When it was clear to him that the party was minded to follow the dictates of the Abia Charter of Equity by ensuring that the ticket is zoned to Ukwa Ngwa land since the other zones of the state had produced governors, Otti quickly abandoned his ancestral home. He quickly changed his nativity from Arochukwu to Isiala Ngwa South and wrote letters to that effect. He wrote to the PDP then asking for a “change.” In Igboland, a man has only one ancestry. A man’s ancestry cannot be changed by a mere letter motivated by political expediency.
When the party went ahead to state clearly that they were zoning their ticket not just to UkwaNgwa land but also to Abia South, thereby technically keeping Otti away from the ticket, he dumped the party and moved to APGA where he used his massive war chest to muscle his way through by practically purchasing the party ticket against all known provisions of the party’s constitution.

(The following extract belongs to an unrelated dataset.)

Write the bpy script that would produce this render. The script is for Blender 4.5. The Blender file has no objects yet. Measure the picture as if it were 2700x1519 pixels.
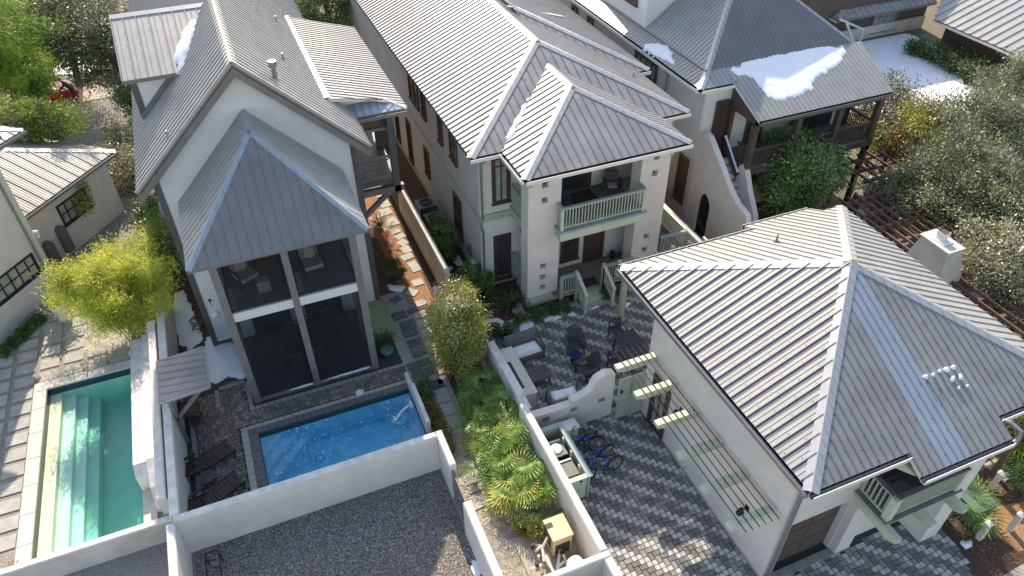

How Ferdinand describes a man with such desperate political tendencies as having clean hands is very curious indeed.  The truth is that Otti is battling with the nemesis of his political desperation. He refused to play by rules and is being haunted by the ghosts of the treacherous politics he played and an uncertain political future that stares him in the face.
This fact cannot be wished away by public relations stunts, such as the one orchestrated by my friend, Ferdinand.
While Otti and his co-travelers continue to hallucinate and to flog a dead horse, the people of Abia State have since moved on to new issues. They are now enjoying a brand new resurgimento orchestrated by the developmental feats of the Ikpeazu administration.
Even the Abia State House of Assembly, which my friend claims was divided into two equal halves is one united legislative body, working very closely with Governor Ikpeazu to give legislative teeth to his development agenda. The members of that August Assembly have all moved on to more serious issues of governance while Otti and his aides keep living in the past with jaundiced analysis of the 2015 elections.
• Ememanka is a lawyer and Special Adviser to Governor Ikpeazu on Public Communications.